Tirando le somme, il costo dei migranti sul PIL italiano è pari allo 0,26% (molto più basso di quello che viene percepito dall’opinione pubblica) e la strategia “aiutiamoli a casa loro” non ha funzionato in nessuna parte del mondo negli ultimi 100 anni, anzi ha aumentato i flussi migratori invece di frenarli.

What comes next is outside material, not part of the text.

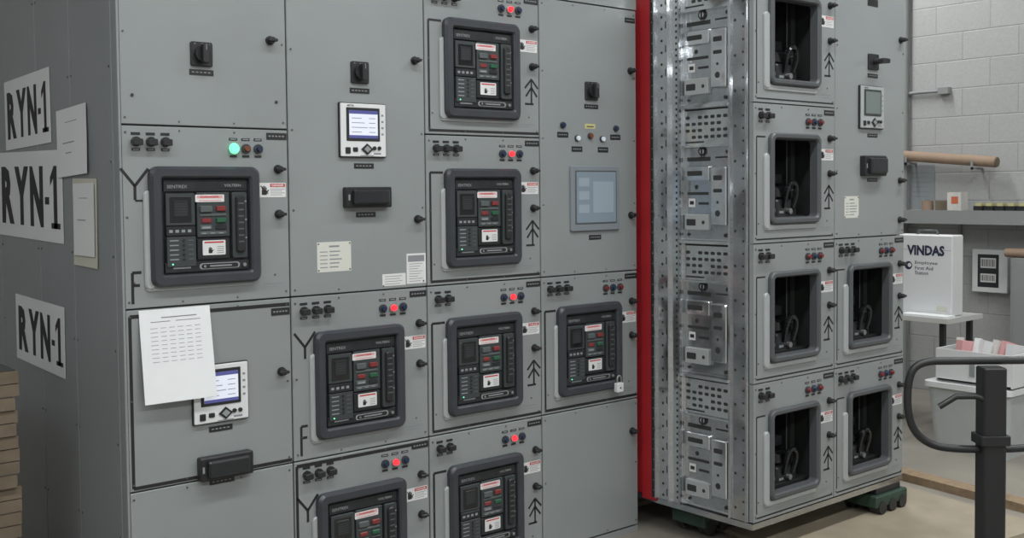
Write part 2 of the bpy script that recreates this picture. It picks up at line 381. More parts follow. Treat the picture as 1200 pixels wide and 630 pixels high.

Numeri alla mano, se l’obiettivo è “solo” quello di rallentare l’arrivo dei migranti allora la soluzione più economica è limitare il proliferare di conflitti locali e internazionali, spesso provocati proprio dalle democrazie occidentali che poi ne pagano il conto (economico e sociale), che fanno da detonatore anche per i cosiddetti “migranti economici” (il conflitto tra le varie fazioni libiche crea instabilità e povertà anche nei paesi adiacenti).
Se, invece, l’obiettivo è politico, quindi far uscire questi paesi dalla condizione di povertà, allora non c’è altra soluzione che investire tanto e per molto tempo su infrastrutture, scuola, cultura e tecnologia. Ma in questo caso il conto sarebbe molto salato e non è detto che l’Occidente voglia pagarlo.